O trabalho de acompanhar arteterapeutas em formação _ em  grande maioria, mulheres _ nos seus primeiros passos como pesquisadores, aprofundou o desejo de retomar minha carreira acadêmica de forma mais sistematizada. A questão do empoderamento das mulheres tem norteado minha prática, a qual desejo enriquecer com a reflexão e a pesquisa. Considero, concordando com Rosi Braidotti, que alternativas de empoderamento das mulheres possam surgir do intercâmbio mais efetivo entre teóricas e artistas. Esta é minha  utopia e, portanto, meu compromisso histórico.







[1] Normalista, canção de Benedito Lacerda e David Nasser.
[2] Título de livro de Heloneida Studart, editado pela Civilização Brasileira, em 1978.

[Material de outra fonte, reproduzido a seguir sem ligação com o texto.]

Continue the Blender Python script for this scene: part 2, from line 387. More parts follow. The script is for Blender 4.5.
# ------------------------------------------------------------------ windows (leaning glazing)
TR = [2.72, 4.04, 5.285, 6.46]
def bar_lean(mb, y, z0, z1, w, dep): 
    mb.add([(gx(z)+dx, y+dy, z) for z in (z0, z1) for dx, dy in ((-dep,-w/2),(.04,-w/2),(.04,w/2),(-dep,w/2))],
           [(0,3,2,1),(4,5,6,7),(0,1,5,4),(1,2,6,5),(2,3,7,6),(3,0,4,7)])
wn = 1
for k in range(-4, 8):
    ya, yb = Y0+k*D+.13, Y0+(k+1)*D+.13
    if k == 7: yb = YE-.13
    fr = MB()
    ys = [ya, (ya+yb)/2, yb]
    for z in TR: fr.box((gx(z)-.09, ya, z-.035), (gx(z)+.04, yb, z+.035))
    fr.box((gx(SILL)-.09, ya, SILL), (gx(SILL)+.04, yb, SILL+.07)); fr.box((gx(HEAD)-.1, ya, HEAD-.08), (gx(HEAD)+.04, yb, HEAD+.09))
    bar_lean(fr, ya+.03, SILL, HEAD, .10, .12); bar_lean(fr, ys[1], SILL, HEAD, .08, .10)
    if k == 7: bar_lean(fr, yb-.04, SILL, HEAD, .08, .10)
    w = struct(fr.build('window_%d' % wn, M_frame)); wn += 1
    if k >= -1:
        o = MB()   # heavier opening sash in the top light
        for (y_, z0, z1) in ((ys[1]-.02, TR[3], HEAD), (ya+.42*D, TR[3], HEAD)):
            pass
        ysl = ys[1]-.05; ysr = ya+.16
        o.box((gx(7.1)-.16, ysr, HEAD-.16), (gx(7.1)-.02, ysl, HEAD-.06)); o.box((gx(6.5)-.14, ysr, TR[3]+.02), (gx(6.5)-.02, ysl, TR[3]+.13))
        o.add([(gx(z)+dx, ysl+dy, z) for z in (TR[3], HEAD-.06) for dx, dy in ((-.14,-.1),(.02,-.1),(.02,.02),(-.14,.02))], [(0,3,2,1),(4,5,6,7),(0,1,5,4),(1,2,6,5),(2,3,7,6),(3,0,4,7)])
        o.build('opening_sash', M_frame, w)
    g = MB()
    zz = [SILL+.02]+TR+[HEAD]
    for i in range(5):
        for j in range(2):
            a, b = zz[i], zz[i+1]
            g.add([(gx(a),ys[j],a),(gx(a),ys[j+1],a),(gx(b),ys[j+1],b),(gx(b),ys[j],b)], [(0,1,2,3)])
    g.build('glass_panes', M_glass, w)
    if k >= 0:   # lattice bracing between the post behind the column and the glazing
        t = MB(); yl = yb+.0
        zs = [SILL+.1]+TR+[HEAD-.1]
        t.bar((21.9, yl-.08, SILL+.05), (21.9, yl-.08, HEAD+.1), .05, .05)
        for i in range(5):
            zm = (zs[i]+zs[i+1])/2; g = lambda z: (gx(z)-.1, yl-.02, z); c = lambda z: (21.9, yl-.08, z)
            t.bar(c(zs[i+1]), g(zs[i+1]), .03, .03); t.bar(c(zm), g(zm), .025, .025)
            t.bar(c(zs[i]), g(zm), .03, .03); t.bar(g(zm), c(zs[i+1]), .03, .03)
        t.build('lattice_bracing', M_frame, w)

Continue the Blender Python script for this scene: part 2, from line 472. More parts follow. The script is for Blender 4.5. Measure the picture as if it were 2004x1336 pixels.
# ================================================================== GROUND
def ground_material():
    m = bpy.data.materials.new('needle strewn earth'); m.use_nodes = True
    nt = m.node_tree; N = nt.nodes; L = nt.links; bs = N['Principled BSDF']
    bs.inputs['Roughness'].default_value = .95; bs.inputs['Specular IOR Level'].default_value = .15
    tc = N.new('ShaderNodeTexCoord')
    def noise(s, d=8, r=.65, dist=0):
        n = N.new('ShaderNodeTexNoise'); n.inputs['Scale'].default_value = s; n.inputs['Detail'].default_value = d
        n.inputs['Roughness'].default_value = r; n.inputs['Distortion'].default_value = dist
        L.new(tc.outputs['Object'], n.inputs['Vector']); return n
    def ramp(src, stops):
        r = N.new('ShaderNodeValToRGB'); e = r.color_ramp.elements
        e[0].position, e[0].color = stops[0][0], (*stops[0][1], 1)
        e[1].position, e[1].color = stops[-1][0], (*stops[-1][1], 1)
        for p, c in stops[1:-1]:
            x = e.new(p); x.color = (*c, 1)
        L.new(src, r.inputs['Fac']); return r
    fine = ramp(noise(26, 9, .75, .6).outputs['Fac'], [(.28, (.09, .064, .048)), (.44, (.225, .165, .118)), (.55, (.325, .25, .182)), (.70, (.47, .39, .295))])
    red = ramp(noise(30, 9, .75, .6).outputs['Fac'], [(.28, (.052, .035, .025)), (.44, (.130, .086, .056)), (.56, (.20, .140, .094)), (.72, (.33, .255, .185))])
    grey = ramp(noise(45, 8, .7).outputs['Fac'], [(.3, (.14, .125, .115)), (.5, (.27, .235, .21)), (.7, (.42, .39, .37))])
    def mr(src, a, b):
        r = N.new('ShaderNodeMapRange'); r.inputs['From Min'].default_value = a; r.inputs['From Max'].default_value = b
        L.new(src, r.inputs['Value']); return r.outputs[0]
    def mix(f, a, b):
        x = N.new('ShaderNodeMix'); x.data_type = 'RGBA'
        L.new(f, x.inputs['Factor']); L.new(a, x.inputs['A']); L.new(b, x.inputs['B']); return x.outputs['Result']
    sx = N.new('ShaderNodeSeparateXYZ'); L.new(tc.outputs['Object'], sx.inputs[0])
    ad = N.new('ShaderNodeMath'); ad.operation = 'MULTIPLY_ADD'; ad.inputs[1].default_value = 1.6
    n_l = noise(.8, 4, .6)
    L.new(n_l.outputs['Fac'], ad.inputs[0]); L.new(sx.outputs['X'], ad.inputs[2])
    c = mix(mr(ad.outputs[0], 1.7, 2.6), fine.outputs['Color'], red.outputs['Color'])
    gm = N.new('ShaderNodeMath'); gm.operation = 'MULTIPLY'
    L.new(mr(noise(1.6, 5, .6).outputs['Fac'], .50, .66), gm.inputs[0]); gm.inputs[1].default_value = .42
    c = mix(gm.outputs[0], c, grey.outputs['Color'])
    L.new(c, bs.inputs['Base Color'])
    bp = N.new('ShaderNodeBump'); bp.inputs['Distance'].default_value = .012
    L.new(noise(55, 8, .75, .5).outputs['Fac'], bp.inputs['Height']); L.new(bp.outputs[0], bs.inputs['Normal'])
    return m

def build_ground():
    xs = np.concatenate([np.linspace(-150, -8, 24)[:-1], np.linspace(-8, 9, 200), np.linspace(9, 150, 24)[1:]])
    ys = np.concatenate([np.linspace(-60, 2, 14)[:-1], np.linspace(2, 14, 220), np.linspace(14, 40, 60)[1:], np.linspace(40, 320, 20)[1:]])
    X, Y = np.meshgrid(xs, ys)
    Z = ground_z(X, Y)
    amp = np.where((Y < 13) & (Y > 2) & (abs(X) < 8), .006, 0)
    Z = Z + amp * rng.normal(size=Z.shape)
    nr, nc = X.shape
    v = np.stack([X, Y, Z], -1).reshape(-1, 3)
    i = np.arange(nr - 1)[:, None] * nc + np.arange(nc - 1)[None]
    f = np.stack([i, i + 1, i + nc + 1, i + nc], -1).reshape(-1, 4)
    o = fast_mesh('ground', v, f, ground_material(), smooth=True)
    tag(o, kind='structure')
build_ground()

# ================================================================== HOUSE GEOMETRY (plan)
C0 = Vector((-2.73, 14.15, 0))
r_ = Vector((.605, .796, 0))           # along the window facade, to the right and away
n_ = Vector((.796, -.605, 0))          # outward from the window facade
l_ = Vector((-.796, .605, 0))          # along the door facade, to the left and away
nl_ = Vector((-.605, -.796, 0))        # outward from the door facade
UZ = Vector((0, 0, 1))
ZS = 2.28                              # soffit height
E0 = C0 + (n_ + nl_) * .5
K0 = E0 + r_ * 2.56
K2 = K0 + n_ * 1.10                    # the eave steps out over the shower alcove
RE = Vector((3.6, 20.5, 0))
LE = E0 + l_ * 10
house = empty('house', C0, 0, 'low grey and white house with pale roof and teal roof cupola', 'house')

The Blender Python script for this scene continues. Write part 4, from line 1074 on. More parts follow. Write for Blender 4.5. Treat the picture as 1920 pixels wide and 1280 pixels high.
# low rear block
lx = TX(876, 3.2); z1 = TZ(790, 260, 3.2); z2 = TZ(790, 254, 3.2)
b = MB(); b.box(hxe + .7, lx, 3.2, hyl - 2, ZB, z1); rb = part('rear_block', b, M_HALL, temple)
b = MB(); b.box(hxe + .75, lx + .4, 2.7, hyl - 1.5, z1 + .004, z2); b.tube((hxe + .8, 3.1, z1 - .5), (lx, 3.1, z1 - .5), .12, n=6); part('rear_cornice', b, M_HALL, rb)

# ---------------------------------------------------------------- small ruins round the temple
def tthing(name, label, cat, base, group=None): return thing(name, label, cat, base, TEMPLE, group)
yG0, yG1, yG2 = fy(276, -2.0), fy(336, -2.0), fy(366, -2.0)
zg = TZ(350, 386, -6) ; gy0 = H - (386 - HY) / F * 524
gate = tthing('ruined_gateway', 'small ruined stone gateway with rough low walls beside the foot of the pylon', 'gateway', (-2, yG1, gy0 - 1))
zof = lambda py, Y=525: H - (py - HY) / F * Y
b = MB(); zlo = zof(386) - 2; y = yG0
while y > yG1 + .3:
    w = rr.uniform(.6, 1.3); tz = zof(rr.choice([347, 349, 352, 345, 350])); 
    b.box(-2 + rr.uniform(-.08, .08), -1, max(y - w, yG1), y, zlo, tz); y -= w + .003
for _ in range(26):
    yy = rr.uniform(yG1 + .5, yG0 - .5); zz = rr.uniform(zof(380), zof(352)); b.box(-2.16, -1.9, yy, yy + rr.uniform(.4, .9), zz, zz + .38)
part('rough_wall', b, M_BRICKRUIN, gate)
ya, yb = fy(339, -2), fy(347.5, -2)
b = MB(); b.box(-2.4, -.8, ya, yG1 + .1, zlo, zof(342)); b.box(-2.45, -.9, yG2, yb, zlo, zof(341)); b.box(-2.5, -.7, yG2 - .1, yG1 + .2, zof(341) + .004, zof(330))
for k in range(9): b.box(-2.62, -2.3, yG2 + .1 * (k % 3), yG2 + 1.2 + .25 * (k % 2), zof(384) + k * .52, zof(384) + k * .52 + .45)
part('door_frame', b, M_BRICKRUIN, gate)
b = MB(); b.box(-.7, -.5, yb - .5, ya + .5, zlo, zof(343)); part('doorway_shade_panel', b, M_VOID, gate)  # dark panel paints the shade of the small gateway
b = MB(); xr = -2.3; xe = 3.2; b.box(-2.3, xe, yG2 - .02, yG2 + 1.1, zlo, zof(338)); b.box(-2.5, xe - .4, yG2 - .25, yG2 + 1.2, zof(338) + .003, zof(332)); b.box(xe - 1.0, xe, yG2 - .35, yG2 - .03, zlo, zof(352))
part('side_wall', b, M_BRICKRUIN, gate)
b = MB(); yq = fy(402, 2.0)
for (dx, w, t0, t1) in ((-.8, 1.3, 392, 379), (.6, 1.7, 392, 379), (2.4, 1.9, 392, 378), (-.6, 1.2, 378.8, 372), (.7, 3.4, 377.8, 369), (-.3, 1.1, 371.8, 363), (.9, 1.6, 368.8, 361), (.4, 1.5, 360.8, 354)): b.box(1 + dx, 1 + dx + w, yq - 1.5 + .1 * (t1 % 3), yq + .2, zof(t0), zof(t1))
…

[3] Hoje Escola Estadual de Ensino Supletivo Burle Marx.
[4] Este foi o slogan da campanha do teatrólogo Augusto Boal para o cargo de vereador da Cidade do Rio de Janeiro, pelo Partido dos Trabalhadores. A frase dialogava com o slogan da candidatura de Luíz Inácio Lula da Silva à Presidência da República: Sem medo de ser feliz ! Segundo Boal, não bastava não ter medo, para ser feliz era necessário ter coragem .
[5] O livro Estética do Oprimido, publicação póstuma dos últimos escritos de Augusto Boal, já traz uma prática teatral dialogando com outras modalidades expressivas como a música, pintura, escultura.